-- Begin Rows --

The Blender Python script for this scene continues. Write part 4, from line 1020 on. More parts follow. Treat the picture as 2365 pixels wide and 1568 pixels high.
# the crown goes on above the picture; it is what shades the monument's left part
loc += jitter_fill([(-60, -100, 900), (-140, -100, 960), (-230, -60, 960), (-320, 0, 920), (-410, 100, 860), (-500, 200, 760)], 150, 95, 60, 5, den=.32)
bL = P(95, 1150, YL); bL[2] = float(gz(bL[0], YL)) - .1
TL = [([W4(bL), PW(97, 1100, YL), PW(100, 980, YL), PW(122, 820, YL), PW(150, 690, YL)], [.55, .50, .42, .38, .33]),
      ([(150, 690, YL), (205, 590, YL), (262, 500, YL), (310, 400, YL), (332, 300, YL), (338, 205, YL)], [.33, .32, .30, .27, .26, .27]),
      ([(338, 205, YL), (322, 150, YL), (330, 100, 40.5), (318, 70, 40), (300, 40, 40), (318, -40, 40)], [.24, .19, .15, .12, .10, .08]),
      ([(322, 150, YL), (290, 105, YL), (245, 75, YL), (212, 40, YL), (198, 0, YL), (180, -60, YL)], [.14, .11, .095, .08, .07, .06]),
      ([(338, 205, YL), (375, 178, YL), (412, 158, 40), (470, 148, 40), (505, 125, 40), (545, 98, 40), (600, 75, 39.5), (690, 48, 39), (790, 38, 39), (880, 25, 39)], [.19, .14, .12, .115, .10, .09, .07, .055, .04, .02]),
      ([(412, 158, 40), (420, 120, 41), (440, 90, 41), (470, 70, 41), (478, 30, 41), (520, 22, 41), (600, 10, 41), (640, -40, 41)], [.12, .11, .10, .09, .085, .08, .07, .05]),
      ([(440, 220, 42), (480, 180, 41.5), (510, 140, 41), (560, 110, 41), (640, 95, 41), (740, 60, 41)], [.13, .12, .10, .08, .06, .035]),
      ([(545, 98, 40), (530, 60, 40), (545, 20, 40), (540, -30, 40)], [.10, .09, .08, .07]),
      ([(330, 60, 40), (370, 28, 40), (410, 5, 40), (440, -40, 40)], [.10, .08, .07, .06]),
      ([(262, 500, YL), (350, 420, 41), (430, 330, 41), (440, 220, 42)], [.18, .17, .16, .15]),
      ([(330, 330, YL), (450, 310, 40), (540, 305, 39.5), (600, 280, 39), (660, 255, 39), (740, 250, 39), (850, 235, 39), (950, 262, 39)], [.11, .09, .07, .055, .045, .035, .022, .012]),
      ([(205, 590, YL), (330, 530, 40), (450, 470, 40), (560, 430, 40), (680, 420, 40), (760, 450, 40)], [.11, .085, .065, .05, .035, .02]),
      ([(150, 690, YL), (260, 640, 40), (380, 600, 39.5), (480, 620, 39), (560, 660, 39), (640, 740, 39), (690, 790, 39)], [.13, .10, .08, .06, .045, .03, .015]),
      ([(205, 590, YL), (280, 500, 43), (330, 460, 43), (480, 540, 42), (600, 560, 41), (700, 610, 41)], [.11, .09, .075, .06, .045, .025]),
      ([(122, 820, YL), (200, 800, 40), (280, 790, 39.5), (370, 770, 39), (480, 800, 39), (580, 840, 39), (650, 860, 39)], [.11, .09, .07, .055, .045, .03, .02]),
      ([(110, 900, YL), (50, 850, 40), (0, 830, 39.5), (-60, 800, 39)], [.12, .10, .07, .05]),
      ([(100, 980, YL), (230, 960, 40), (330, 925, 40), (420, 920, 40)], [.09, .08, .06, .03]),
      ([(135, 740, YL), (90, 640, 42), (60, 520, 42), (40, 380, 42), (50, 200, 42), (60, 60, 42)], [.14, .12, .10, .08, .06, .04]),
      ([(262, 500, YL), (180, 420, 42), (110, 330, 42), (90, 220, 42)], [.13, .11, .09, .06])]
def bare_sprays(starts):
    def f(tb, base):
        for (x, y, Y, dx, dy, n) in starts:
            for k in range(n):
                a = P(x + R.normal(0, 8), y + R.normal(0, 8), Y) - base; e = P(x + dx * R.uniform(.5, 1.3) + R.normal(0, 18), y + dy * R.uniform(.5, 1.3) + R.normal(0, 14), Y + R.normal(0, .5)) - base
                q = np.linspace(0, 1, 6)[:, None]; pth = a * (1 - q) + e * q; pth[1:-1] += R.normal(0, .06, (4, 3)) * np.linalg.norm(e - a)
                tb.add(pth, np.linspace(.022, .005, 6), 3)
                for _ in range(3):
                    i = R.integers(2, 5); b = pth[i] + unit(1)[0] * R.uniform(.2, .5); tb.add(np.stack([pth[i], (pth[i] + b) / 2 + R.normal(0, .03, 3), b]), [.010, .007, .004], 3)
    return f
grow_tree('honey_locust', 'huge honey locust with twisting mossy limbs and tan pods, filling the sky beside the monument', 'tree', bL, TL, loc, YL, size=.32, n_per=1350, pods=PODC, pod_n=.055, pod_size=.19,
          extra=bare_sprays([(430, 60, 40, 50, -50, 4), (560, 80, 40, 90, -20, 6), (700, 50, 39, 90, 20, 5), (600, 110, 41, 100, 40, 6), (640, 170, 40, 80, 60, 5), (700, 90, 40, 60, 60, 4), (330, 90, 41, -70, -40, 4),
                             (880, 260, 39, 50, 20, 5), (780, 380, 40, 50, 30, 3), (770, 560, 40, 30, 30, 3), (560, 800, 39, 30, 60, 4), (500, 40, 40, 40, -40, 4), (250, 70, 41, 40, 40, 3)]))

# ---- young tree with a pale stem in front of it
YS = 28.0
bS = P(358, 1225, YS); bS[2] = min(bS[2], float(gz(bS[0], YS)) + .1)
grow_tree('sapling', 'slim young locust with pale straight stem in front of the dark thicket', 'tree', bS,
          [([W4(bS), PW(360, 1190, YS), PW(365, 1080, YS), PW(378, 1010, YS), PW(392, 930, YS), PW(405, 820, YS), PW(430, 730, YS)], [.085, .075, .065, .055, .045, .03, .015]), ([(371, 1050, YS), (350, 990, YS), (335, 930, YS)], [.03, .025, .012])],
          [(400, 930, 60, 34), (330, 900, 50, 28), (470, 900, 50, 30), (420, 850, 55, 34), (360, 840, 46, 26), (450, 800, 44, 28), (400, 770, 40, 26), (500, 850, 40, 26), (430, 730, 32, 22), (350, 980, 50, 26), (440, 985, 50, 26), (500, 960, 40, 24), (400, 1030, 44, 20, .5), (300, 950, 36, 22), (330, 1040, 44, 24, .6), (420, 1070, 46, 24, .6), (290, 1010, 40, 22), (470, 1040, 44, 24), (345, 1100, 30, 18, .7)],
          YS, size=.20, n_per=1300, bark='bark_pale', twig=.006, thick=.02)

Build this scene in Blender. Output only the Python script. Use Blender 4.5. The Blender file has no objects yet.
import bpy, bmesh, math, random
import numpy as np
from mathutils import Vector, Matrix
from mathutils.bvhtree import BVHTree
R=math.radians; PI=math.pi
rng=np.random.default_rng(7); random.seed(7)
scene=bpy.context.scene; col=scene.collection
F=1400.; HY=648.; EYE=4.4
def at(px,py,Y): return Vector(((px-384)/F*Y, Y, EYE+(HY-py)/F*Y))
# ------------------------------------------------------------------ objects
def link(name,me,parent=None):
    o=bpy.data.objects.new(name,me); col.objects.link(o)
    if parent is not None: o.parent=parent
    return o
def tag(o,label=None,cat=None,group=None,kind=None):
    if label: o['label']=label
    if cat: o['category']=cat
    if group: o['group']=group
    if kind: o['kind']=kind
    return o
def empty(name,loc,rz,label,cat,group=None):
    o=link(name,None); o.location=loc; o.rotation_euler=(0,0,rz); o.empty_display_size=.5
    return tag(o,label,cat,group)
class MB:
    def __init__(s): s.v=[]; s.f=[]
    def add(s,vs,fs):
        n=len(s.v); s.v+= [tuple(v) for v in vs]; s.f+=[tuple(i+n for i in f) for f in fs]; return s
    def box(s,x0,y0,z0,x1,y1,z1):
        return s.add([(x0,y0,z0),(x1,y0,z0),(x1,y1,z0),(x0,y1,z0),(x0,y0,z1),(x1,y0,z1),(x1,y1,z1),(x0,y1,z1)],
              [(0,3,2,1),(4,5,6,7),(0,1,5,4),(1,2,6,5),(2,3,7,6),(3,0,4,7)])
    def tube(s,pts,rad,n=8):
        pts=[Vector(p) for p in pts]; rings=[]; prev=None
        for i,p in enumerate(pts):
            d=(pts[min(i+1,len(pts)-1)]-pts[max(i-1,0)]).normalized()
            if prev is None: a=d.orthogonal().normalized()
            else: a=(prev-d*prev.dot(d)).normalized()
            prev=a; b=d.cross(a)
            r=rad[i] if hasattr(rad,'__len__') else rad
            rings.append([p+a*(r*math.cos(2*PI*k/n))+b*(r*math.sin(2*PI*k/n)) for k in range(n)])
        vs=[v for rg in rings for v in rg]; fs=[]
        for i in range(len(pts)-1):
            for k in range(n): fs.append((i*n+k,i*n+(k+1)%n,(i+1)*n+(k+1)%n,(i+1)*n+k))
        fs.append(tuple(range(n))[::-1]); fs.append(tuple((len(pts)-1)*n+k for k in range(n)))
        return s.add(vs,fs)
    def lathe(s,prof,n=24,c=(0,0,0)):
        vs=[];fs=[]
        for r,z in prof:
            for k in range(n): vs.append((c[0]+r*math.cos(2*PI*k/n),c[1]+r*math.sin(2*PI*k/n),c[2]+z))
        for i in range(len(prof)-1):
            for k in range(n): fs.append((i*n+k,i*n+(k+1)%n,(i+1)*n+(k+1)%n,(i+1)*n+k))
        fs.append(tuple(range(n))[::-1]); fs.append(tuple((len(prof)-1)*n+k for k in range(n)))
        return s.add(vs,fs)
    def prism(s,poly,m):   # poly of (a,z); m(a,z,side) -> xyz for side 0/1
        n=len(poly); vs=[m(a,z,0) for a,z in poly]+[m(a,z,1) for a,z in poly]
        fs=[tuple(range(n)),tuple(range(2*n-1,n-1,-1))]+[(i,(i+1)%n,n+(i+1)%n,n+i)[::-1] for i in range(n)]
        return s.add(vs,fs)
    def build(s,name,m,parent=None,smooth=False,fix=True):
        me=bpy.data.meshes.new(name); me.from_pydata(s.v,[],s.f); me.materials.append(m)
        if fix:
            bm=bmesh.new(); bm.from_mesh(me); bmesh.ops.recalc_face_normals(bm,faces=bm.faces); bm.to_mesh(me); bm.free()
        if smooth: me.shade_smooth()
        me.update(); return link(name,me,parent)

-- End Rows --

• _Required work_
Look through the lines above and collect those with the word "part".

• _Written answer_
The Blender Python script for this scene continues. Write part 4, from line 1020 on. More parts follow. Treat the picture as 2365 pixels wide and 1568 pixels high.
# the crown goes on above the picture; it is what shades the monument's left part